The MPs' expenses scandal last year exercised him greatly. He says: "I'm very much upset by the recent trouble Parliament has had. It has done a lot of harm to the way ordinary people thinks about MPs, I'm afraid." The recent election outcome doesn't inspire him either. "I don't know that I have much confidence in Mr Cameron. I don't think he's the great leader we're looking for. I don't see any new Winston Churchill emerging."

The storytelling continues unabated. Adams has recently written Leopard Aware for a new short story collection Gentle Footprints, published in support of the Born Free Foundation and with a foreword by Virginia McKenna.

As the chocolate cake is devoured and "Happy Birthday" sung, mention is made of the plentiful rabbits in the local All Hallows churchyard. "They're safe there," he says. "From you?" someone teases. "I don't shoot rabbits," he harrumphs indignantly.
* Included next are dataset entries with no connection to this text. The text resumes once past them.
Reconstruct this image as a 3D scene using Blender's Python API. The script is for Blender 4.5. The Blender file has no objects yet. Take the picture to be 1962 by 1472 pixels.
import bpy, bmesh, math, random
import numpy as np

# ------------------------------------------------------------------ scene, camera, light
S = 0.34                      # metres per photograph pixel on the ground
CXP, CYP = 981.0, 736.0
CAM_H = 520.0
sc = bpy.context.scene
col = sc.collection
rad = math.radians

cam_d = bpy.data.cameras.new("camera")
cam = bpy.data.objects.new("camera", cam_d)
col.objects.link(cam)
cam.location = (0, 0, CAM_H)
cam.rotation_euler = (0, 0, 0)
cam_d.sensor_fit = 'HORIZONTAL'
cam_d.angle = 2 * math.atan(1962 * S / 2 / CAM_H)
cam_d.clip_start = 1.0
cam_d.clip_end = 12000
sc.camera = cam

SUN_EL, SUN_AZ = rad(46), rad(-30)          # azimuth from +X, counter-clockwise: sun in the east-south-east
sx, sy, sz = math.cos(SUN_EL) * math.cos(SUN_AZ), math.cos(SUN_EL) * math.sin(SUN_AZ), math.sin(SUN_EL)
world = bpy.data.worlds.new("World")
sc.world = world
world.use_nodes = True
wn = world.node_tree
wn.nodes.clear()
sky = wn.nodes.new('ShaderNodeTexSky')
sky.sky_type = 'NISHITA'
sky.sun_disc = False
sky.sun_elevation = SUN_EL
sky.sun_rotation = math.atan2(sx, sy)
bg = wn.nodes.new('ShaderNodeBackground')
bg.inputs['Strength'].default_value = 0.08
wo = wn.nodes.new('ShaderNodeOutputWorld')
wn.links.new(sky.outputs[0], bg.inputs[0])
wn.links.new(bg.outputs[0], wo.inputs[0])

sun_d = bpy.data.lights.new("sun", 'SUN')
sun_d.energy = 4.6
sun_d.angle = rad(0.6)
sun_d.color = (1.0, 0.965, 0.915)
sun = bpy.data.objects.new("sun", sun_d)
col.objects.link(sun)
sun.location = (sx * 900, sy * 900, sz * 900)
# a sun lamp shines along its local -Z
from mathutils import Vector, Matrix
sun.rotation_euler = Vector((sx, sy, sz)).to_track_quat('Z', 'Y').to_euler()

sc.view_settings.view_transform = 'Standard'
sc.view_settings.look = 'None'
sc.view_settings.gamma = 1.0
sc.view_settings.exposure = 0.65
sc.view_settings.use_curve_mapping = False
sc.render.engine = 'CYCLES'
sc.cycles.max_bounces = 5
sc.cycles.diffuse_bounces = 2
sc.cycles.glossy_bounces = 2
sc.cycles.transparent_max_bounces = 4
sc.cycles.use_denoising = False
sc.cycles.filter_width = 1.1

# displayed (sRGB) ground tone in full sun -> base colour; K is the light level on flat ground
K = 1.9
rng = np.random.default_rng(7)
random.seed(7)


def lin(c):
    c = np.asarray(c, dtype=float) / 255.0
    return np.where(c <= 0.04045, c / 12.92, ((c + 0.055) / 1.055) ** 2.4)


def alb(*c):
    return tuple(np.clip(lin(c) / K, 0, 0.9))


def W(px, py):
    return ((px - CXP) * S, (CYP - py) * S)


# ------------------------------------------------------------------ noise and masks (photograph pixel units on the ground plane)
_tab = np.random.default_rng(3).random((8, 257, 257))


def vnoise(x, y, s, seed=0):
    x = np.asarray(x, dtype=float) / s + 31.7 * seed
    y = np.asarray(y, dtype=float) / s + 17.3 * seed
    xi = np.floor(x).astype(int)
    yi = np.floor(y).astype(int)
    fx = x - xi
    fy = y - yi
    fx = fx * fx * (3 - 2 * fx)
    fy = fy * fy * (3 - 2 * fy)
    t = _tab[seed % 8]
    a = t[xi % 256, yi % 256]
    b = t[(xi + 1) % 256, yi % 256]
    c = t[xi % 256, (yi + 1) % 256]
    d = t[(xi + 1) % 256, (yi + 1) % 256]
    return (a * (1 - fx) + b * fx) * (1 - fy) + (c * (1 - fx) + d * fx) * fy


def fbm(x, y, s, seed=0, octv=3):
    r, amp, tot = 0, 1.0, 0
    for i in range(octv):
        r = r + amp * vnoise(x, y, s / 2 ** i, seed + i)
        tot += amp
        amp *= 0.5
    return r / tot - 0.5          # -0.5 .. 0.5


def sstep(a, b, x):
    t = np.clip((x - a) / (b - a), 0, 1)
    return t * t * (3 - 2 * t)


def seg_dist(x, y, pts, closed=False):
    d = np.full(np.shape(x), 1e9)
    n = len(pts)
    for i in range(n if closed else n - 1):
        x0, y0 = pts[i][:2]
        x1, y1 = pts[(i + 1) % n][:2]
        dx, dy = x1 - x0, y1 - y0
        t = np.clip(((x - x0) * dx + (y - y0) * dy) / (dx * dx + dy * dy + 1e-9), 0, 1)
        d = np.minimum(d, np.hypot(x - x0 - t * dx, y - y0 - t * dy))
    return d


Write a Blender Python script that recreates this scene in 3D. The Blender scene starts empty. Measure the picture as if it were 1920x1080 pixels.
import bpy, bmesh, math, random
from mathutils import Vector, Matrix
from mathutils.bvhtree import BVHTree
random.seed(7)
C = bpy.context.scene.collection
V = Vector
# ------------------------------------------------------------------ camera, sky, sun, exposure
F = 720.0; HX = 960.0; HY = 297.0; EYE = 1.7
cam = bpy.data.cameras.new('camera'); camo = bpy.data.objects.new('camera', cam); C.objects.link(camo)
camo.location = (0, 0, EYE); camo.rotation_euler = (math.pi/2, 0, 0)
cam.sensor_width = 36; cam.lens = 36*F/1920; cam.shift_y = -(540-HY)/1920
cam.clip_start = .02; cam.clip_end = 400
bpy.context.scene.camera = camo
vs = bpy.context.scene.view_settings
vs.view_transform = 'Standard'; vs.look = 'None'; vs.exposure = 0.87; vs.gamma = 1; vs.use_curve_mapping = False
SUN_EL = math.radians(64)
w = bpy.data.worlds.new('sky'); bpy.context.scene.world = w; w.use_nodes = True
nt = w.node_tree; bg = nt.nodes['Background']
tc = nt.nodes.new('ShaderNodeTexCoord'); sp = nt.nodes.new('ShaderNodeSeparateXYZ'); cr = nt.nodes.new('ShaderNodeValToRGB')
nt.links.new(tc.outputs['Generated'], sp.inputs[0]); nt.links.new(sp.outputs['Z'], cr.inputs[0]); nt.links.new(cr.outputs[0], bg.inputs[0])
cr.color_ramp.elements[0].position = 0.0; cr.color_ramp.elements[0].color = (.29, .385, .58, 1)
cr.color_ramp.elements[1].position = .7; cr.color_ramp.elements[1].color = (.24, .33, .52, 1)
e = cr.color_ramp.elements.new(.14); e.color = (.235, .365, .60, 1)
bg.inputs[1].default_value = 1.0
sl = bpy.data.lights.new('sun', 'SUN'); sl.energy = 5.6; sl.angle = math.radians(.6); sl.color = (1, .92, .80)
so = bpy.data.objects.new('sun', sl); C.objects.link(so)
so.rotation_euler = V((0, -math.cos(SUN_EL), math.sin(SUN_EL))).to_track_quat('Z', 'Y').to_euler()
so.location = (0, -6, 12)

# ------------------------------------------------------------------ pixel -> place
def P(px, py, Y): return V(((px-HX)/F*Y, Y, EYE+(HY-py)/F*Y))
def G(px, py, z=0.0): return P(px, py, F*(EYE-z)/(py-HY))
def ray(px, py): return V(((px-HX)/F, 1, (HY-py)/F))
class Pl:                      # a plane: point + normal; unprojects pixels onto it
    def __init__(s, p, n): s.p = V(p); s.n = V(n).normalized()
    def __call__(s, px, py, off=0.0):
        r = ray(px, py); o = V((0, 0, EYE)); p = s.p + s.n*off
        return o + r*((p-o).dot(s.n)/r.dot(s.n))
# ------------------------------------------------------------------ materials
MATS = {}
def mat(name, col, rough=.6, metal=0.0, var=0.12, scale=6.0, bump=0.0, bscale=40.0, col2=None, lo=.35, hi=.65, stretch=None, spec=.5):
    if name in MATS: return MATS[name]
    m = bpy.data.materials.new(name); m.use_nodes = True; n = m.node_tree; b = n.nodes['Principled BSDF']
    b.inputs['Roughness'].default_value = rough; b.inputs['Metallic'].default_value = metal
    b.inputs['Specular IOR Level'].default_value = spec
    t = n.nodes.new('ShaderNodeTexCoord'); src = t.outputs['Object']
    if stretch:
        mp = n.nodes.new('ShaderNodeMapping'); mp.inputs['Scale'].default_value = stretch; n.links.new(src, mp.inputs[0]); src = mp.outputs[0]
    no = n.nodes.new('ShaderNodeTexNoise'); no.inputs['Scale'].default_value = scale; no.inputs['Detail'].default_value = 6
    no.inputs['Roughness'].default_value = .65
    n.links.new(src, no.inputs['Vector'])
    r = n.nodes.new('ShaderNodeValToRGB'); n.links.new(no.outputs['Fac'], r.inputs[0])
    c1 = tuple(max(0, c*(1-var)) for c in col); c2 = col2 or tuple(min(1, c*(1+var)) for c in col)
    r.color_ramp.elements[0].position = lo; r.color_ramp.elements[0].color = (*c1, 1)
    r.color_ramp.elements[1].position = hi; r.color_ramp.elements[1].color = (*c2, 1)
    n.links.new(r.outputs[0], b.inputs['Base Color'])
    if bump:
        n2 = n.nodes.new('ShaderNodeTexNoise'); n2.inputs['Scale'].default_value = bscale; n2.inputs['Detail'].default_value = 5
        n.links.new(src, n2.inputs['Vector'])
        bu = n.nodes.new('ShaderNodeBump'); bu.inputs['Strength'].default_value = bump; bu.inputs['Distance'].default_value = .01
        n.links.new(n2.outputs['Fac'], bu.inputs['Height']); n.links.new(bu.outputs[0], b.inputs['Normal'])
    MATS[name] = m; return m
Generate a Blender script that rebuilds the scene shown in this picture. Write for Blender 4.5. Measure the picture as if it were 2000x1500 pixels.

Of course he doesn't. Why would he?

Curriculum vitae

1920 Born in Newbury, Berkshire.

1929 Educated at Horris Hill School, Newbury and Bradfield College.

1938 Reads History at Worcester College, Oxford.

1939 Called up to serve in the British Army at the outbreak of the Second World War.

1946 On discharge, returns to Oxford to finish his degree.

1948 Becomes a civil servant in the forerunner to the Department of the Environment, rising to Assistant Secretary in the Ministry of Housing and Local Government. Begins writing in his spare time.

1967 Invents the story of Watership Down for his two daughters, Juliet and Rosamond, during a family outing. It takes him more than two years to finish writing what proved a hugely popular tale.

1972 Watership Down published by Rex Collings after being rejected by seven other publishers. Becomes Adams' best-known work selling more than 50 million copies worldwide. He wins the prestigious Carnegie Medal

1974 His second book, Shardik, is published. He quits his Civil Service job and becomes a full-time author.

1980-82 Becomes RSPCA president.

1996 Returns to his greatest triumph when he publishes Tales from Watership Down.